### Work instructions
Write out the opening lines of the data word for word, up to and including the line with "COL = SC.collection", and leave every picture and every later line out.
++++++++++
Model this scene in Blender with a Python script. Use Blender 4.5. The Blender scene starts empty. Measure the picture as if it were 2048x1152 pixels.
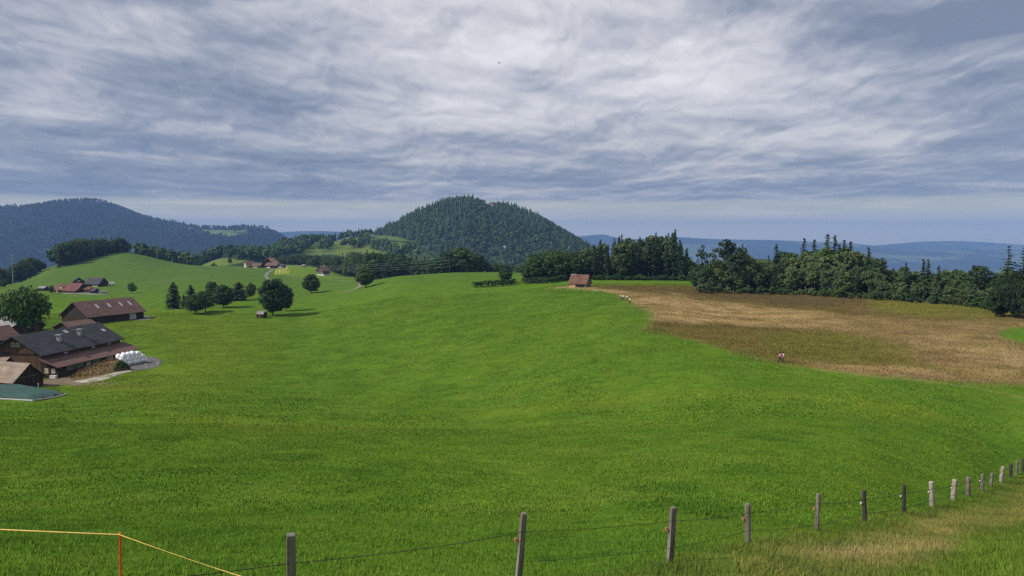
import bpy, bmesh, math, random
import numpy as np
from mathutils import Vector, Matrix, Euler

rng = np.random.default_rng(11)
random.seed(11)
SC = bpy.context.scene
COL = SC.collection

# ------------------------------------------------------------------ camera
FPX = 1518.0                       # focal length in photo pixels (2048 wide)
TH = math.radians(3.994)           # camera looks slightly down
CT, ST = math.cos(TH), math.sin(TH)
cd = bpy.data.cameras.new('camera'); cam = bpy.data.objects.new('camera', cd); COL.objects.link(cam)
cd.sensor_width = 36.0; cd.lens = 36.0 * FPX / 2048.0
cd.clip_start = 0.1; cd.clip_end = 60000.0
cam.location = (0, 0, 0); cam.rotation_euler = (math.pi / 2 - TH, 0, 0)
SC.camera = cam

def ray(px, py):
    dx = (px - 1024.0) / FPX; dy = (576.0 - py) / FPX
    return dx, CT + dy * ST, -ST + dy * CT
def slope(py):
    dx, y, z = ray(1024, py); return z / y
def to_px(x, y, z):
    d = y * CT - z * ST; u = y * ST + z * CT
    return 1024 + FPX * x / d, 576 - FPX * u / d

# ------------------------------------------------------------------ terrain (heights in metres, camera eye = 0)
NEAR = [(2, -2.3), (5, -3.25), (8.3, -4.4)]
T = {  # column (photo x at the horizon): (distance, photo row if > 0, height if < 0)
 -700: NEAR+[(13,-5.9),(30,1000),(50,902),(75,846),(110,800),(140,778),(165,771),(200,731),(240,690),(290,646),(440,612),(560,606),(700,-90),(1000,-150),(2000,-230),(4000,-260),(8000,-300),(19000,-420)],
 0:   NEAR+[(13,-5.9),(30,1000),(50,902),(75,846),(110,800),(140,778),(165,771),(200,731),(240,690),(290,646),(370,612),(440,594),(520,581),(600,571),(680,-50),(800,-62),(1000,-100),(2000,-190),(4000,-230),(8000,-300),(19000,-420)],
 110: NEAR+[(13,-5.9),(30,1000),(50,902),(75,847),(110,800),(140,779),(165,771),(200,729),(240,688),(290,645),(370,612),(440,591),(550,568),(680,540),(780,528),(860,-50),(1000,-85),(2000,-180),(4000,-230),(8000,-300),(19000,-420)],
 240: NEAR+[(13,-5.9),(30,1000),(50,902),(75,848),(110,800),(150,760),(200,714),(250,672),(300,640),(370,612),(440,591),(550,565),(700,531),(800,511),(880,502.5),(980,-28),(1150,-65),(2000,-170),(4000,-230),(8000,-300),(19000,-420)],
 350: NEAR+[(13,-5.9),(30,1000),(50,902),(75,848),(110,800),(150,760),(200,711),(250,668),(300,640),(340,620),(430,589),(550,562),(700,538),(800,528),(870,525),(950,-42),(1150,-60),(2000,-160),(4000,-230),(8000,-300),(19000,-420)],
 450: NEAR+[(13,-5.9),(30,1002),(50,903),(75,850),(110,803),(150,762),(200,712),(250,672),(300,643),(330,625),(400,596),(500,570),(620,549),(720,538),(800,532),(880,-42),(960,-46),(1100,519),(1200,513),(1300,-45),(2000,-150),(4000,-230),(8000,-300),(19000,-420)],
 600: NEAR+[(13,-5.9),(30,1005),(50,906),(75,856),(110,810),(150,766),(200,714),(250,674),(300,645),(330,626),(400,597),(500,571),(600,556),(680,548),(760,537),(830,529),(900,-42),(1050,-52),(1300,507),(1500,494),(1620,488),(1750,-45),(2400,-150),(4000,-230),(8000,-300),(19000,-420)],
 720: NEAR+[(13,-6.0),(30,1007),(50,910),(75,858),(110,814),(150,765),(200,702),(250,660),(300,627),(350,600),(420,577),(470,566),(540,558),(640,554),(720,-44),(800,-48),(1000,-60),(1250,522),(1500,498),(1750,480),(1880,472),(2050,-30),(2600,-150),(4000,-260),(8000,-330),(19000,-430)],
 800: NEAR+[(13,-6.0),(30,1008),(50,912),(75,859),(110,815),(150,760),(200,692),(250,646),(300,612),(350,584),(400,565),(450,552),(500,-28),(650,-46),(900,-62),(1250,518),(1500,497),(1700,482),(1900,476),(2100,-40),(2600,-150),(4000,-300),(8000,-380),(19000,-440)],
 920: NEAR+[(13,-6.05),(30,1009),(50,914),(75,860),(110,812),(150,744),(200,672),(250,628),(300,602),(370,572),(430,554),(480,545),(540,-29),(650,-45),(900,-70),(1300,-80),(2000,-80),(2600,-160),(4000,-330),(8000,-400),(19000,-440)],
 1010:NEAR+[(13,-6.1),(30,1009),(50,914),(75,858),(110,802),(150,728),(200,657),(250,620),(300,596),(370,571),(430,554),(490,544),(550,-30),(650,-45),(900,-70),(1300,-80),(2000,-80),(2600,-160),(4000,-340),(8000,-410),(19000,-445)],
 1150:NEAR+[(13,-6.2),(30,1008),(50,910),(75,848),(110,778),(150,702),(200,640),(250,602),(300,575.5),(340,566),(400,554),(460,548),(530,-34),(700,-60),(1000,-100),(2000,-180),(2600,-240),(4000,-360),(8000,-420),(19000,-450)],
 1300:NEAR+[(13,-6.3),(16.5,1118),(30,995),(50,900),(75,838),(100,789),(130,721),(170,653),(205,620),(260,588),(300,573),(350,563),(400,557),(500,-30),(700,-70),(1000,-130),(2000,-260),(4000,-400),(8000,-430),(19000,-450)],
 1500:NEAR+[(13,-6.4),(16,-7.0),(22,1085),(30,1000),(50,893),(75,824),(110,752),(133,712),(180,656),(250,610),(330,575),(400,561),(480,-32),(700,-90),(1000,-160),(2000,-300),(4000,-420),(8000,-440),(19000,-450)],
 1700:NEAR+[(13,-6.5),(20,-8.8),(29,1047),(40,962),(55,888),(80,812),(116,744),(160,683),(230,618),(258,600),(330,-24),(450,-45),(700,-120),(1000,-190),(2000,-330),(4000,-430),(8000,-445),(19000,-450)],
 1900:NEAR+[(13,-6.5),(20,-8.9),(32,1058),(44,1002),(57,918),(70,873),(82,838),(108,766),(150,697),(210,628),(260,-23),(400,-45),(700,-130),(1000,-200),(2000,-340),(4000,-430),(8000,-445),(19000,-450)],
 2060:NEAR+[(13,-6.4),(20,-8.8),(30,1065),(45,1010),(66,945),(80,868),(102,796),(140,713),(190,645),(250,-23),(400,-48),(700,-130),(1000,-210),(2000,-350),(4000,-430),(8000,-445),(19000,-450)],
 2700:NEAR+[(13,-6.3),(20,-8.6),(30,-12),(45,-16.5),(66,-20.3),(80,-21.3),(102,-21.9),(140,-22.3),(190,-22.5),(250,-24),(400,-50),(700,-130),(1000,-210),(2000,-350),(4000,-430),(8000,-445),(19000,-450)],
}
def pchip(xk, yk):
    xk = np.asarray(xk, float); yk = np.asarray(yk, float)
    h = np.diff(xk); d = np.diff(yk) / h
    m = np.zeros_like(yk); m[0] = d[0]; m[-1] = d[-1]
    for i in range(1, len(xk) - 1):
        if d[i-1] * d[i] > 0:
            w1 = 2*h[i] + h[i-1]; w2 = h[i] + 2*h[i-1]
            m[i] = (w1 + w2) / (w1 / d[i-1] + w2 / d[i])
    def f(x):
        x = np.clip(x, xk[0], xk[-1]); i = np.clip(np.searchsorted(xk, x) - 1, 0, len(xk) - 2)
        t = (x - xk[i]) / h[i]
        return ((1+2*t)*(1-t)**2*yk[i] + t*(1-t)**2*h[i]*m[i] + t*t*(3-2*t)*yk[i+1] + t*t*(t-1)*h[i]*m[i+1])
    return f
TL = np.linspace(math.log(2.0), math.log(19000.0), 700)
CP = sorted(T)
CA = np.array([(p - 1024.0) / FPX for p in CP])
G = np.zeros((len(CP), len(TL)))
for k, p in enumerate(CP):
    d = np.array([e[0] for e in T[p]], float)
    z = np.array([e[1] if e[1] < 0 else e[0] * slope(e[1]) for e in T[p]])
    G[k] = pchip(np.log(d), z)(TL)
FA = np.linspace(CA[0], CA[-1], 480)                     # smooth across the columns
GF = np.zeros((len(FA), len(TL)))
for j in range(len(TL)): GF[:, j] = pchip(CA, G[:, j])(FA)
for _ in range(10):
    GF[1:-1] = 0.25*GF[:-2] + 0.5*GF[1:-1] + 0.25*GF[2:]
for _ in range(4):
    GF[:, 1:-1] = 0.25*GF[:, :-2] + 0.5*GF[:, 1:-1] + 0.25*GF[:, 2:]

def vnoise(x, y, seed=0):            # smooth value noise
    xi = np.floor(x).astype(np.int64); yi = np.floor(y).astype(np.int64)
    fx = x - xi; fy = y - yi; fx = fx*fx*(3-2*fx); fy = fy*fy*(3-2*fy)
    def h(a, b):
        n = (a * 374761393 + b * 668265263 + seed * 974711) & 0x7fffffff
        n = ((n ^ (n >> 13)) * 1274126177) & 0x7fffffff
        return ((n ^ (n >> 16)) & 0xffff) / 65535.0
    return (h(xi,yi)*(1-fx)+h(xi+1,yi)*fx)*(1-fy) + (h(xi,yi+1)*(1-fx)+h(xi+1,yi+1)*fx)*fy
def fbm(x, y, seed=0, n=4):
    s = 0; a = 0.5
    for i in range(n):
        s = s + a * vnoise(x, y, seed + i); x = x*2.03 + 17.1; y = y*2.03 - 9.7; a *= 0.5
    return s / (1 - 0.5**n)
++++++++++
### In response
Model this scene in Blender with a Python script. Use Blender 4.5. The Blender scene starts empty. Measure the picture as if it were 2048x1152 pixels.
import bpy, bmesh, math, random
import numpy as np
from mathutils import Vector, Matrix, Euler

rng = np.random.default_rng(11)
random.seed(11)
SC = bpy.context.scene
COL = SC.collection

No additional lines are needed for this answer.